[start]

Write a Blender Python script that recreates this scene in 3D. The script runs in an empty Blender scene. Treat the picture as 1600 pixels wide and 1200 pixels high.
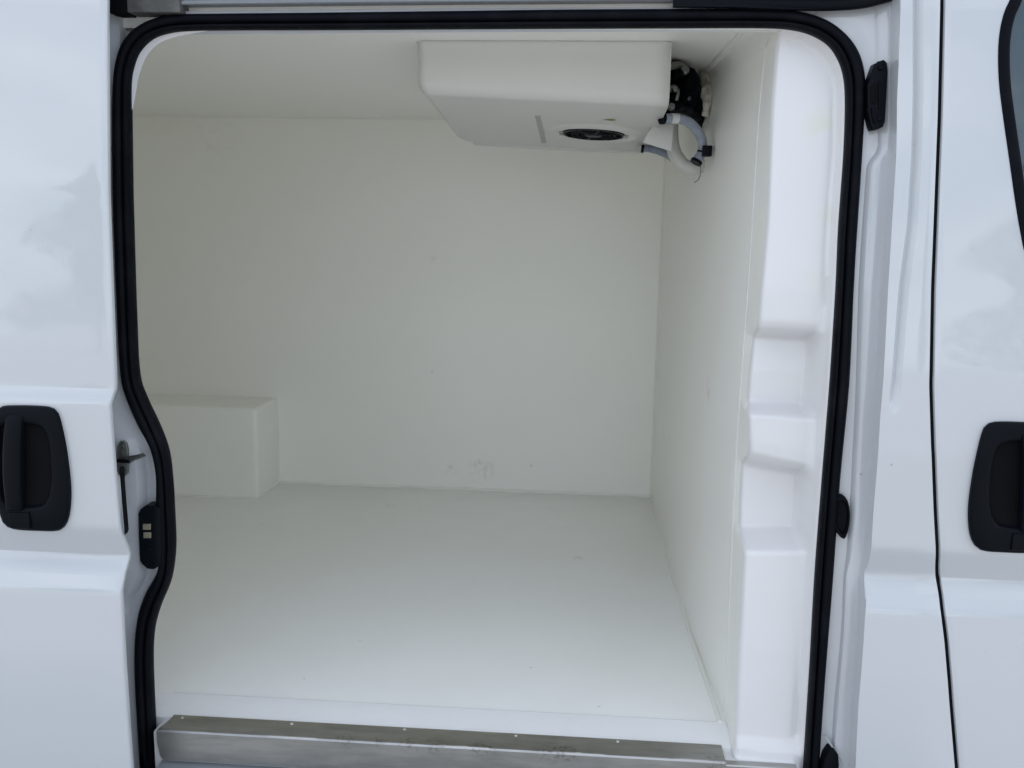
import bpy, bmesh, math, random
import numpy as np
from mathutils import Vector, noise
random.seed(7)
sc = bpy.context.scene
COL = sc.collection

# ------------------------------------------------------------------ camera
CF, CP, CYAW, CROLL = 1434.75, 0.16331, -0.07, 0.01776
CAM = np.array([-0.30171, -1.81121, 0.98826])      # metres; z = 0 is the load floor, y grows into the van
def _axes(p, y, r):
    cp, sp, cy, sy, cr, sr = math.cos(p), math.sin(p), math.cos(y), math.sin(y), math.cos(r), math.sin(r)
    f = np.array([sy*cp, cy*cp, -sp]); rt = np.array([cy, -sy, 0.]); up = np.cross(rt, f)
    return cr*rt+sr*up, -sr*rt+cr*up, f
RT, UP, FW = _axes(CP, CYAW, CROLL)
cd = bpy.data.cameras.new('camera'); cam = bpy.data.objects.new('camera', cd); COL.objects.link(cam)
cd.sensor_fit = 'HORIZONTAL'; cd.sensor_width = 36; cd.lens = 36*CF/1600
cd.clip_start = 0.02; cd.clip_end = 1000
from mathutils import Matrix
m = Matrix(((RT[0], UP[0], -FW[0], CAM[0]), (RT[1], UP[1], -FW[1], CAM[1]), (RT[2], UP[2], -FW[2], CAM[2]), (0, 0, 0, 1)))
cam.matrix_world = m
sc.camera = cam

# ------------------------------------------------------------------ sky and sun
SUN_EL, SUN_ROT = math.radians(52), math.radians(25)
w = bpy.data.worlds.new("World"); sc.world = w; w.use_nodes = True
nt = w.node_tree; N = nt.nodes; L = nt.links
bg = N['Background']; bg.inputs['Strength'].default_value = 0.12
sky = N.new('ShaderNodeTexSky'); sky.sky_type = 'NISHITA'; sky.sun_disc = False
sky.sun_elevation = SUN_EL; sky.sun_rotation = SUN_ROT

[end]

■ PROBLEM TO SOLVE
Omit any images, then output the listing exactly.

■ RESULT OF THE EXERCISE
Write a Blender Python script that recreates this scene in 3D. The script runs in an empty Blender scene. Treat the picture as 1600 pixels wide and 1200 pixels high.
import bpy, bmesh, math, random
import numpy as np
from mathutils import Vector, noise
random.seed(7)
sc = bpy.context.scene
COL = sc.collection

# ------------------------------------------------------------------ camera
CF, CP, CYAW, CROLL = 1434.75, 0.16331, -0.07, 0.01776
CAM = np.array([-0.30171, -1.81121, 0.98826])      # metres; z = 0 is the load floor, y grows into the van
def _axes(p, y, r):
    cp, sp, cy, sy, cr, sr = math.cos(p), math.sin(p), math.cos(y), math.sin(y), math.cos(r), math.sin(r)
    f = np.array([sy*cp, cy*cp, -sp]); rt = np.array([cy, -sy, 0.]); up = np.cross(rt, f)
    return cr*rt+sr*up, -sr*rt+cr*up, f
RT, UP, FW = _axes(CP, CYAW, CROLL)
cd = bpy.data.cameras.new('camera'); cam = bpy.data.objects.new('camera', cd); COL.objects.link(cam)
cd.sensor_fit = 'HORIZONTAL'; cd.sensor_width = 36; cd.lens = 36*CF/1600
cd.clip_start = 0.02; cd.clip_end = 1000
from mathutils import Matrix
m = Matrix(((RT[0], UP[0], -FW[0], CAM[0]), (RT[1], UP[1], -FW[1], CAM[1]), (RT[2], UP[2], -FW[2], CAM[2]), (0, 0, 0, 1)))
cam.matrix_world = m
sc.camera = cam

# ------------------------------------------------------------------ sky and sun
SUN_EL, SUN_ROT = math.radians(52), math.radians(25)
w = bpy.data.worlds.new("World"); sc.world = w; w.use_nodes = True
nt = w.node_tree; N = nt.nodes; L = nt.links
bg = N['Background']; bg.inputs['Strength'].default_value = 0.12
sky = N.new('ShaderNodeTexSky'); sky.sky_type = 'NISHITA'; sky.sun_disc = False
sky.sun_elevation = SUN_EL; sky.sun_rotation = SUN_ROT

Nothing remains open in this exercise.